WHAT IS REQUIRED => Below, locate the line that contains "Recreate this scene". Repeat exactly from that line to the line that contains "SC.camera = cam", inclusive, leaving out the pictures.

SUPPLIED INFORMATION =>
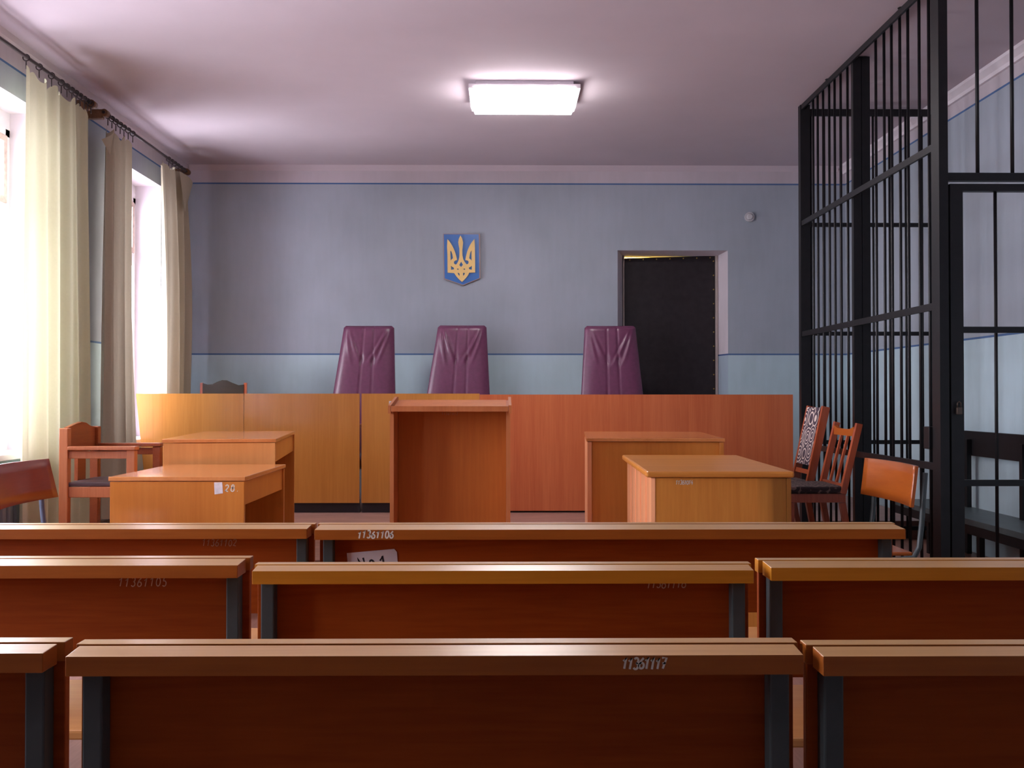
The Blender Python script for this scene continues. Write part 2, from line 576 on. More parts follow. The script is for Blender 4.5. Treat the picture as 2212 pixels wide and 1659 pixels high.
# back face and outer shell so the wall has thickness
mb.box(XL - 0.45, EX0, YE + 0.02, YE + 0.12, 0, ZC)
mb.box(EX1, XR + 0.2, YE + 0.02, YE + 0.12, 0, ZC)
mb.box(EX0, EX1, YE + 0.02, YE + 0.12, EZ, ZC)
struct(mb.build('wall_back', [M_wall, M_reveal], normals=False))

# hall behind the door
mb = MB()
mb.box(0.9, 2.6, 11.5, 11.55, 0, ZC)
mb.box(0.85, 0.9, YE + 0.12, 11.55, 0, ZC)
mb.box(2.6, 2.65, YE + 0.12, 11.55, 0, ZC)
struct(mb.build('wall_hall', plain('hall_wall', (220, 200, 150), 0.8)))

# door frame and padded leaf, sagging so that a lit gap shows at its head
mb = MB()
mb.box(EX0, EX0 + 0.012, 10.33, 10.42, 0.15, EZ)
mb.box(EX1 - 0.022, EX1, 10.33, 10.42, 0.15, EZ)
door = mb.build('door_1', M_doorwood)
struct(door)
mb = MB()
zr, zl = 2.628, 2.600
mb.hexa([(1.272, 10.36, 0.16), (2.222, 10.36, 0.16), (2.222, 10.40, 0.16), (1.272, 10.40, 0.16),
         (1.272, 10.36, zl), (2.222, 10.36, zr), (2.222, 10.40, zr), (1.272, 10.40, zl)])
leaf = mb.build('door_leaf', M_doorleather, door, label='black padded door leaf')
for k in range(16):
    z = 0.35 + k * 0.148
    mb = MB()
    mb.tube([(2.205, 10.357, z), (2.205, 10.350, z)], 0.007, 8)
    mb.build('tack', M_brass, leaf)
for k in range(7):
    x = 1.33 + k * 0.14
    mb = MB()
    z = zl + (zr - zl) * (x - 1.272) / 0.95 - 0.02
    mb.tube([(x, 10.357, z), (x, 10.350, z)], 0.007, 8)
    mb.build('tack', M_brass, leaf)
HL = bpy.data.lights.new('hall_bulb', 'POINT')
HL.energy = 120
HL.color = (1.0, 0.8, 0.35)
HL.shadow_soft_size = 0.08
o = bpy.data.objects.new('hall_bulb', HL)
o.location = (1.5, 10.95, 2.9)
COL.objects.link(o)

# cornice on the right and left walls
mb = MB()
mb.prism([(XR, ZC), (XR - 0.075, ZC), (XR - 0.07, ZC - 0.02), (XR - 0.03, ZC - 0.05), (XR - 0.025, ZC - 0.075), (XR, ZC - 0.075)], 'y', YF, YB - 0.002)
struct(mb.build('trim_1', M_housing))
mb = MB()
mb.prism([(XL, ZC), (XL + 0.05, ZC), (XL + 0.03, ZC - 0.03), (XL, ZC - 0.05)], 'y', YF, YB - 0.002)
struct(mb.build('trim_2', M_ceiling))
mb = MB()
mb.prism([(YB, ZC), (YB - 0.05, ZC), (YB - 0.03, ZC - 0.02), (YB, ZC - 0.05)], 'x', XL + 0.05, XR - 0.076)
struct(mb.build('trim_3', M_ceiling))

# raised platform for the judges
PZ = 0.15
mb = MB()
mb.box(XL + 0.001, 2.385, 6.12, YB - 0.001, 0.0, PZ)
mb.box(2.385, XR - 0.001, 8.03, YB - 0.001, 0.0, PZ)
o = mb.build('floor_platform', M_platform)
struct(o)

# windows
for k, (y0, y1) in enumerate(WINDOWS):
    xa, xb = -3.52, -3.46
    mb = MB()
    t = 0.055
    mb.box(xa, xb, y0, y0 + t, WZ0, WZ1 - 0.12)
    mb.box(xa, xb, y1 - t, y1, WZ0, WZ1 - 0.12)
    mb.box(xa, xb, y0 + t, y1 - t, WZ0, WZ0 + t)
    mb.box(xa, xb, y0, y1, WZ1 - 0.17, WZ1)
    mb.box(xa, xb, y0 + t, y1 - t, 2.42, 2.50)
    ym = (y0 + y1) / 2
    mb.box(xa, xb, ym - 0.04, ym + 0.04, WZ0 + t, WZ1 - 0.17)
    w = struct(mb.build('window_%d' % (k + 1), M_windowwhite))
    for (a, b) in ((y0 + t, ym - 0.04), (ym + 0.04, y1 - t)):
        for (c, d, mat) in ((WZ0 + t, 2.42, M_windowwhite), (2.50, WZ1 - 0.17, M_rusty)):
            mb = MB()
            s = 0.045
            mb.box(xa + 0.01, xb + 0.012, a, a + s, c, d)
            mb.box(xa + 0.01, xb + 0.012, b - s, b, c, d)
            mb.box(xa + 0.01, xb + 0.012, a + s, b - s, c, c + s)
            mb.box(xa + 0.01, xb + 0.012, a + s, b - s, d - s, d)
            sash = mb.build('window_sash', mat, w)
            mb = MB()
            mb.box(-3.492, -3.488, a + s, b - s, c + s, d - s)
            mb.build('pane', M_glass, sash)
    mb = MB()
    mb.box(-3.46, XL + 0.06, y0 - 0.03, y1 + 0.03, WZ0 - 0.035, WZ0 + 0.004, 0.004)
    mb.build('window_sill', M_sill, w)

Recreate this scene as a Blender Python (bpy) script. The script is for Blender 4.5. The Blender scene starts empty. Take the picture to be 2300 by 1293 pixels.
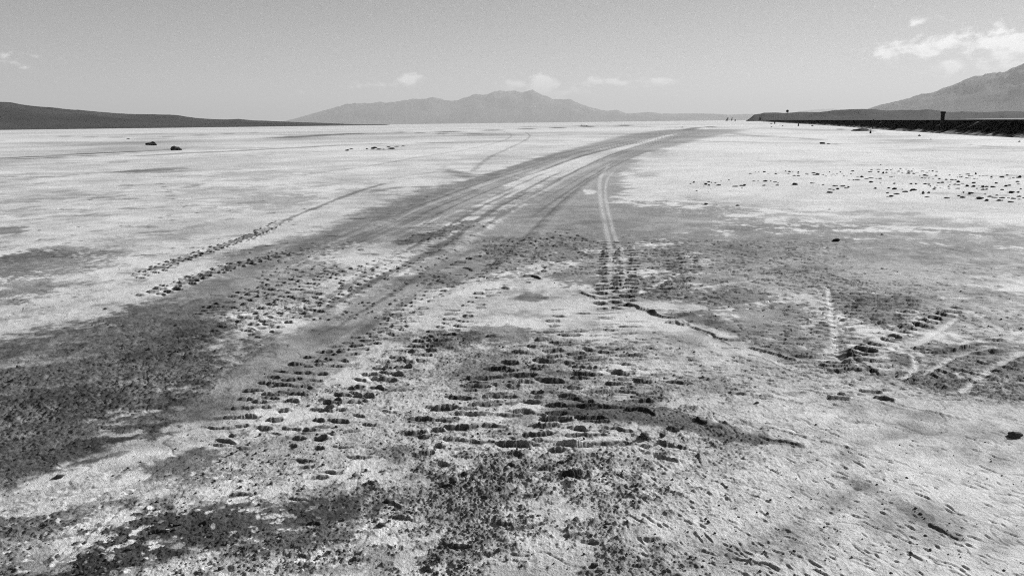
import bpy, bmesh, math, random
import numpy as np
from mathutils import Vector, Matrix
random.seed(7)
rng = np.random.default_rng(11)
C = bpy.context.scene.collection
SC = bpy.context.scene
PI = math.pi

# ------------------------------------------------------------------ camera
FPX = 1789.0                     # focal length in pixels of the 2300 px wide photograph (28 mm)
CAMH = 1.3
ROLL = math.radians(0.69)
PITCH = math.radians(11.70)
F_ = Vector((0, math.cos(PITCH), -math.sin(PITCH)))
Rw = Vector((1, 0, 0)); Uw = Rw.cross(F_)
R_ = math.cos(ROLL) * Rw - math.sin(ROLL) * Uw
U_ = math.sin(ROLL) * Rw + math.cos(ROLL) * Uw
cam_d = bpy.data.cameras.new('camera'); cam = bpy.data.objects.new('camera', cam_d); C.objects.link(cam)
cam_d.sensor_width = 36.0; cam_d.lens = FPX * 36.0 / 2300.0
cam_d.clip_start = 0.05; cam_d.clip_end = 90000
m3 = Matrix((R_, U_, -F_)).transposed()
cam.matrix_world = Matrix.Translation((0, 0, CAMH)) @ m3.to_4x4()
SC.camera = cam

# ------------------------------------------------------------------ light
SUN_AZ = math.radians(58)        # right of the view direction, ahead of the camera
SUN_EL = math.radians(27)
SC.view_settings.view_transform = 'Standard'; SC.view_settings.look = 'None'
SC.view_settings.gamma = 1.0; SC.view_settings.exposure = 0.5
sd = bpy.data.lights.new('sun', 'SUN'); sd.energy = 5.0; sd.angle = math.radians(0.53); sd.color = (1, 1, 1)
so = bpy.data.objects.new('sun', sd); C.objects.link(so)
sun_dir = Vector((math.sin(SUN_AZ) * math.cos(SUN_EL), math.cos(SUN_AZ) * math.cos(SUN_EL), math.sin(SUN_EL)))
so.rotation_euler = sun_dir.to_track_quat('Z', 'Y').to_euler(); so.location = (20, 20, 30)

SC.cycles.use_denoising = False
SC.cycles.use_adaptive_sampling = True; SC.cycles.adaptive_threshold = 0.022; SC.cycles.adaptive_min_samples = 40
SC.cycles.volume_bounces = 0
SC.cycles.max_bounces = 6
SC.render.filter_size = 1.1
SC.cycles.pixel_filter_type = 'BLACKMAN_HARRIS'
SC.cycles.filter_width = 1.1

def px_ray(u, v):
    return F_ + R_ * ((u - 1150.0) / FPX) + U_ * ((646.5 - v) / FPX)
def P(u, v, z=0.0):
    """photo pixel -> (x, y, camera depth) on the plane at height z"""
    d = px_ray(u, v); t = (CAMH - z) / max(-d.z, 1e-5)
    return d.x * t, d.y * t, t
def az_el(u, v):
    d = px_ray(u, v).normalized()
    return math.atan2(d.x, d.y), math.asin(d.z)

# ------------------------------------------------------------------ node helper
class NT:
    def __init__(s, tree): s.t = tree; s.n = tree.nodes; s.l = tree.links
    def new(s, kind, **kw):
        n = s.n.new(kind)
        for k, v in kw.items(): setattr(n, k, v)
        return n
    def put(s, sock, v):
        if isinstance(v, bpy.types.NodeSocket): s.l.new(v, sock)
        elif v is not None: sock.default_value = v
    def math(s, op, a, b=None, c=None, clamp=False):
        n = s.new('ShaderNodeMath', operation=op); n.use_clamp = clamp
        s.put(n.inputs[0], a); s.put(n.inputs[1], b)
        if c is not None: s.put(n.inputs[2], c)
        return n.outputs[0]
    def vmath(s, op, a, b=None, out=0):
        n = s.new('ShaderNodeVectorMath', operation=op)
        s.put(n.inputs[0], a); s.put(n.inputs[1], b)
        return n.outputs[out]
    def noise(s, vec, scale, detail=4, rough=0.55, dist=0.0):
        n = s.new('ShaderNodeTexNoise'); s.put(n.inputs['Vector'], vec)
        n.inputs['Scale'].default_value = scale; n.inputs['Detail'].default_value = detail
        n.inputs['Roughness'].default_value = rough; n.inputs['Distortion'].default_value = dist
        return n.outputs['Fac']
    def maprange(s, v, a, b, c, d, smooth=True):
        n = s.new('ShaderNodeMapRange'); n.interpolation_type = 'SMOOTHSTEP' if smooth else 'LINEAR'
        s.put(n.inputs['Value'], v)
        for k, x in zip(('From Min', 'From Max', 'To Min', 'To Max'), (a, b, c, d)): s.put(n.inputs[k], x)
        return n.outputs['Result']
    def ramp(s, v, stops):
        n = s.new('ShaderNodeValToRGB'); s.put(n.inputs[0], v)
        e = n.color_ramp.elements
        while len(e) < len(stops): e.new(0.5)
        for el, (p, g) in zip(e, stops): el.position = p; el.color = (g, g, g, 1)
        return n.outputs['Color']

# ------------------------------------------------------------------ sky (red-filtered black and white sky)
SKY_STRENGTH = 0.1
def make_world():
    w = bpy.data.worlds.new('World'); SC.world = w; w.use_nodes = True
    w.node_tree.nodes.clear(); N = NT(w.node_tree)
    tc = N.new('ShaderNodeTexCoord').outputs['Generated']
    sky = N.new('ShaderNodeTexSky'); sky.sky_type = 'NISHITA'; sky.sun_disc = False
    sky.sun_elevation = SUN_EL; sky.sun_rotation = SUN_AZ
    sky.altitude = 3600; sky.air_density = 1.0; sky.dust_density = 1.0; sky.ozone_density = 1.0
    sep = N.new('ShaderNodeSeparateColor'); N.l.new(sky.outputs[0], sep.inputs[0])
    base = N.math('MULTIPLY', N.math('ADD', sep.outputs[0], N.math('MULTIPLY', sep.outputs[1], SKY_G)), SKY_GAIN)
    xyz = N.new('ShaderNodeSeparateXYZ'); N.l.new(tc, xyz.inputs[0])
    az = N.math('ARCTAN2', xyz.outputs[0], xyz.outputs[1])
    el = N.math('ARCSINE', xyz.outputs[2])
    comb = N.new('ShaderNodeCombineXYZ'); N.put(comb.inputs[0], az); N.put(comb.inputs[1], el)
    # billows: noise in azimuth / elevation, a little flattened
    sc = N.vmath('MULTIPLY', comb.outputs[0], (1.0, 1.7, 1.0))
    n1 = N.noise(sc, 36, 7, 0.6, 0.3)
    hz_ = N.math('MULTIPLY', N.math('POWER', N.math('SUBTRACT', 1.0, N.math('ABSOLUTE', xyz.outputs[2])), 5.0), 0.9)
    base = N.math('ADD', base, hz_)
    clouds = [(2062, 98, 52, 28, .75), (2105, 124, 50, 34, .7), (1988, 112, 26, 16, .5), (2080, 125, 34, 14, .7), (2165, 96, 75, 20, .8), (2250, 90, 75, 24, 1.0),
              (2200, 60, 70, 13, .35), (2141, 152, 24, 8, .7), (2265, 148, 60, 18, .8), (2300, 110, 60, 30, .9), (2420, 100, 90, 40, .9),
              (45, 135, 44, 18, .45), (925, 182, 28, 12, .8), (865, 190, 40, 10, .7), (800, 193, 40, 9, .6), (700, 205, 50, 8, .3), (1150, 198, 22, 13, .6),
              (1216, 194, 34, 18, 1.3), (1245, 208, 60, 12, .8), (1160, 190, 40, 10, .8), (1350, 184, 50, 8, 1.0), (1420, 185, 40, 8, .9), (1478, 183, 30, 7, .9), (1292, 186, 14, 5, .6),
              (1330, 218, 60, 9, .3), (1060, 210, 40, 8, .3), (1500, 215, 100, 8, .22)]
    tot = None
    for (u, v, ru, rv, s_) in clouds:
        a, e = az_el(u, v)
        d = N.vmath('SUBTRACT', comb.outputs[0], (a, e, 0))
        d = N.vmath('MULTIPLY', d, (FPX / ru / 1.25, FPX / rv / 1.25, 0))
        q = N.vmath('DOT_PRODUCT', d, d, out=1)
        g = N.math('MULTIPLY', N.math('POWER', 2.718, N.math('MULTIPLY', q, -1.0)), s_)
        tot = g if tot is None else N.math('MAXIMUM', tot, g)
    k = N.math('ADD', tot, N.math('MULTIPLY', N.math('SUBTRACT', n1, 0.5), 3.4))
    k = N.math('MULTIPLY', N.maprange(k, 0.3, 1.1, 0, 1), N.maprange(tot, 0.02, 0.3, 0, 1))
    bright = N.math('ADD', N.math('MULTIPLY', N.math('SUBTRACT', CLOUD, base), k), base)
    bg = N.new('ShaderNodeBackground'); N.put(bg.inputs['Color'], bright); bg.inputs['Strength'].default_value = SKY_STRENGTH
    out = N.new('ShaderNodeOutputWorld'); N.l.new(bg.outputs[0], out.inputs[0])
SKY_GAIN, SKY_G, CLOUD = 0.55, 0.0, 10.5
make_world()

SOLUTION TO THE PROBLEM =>
Recreate this scene as a Blender Python (bpy) script. The script is for Blender 4.5. The Blender scene starts empty. Take the picture to be 2300 by 1293 pixels.
import bpy, bmesh, math, random
import numpy as np
from mathutils import Vector, Matrix
random.seed(7)
rng = np.random.default_rng(11)
C = bpy.context.scene.collection
SC = bpy.context.scene
PI = math.pi

# ------------------------------------------------------------------ camera
FPX = 1789.0                     # focal length in pixels of the 2300 px wide photograph (28 mm)
CAMH = 1.3
ROLL = math.radians(0.69)
PITCH = math.radians(11.70)
F_ = Vector((0, math.cos(PITCH), -math.sin(PITCH)))
Rw = Vector((1, 0, 0)); Uw = Rw.cross(F_)
R_ = math.cos(ROLL) * Rw - math.sin(ROLL) * Uw
U_ = math.sin(ROLL) * Rw + math.cos(ROLL) * Uw
cam_d = bpy.data.cameras.new('camera'); cam = bpy.data.objects.new('camera', cam_d); C.objects.link(cam)
cam_d.sensor_width = 36.0; cam_d.lens = FPX * 36.0 / 2300.0
cam_d.clip_start = 0.05; cam_d.clip_end = 90000
m3 = Matrix((R_, U_, -F_)).transposed()
cam.matrix_world = Matrix.Translation((0, 0, CAMH)) @ m3.to_4x4()
SC.camera = cam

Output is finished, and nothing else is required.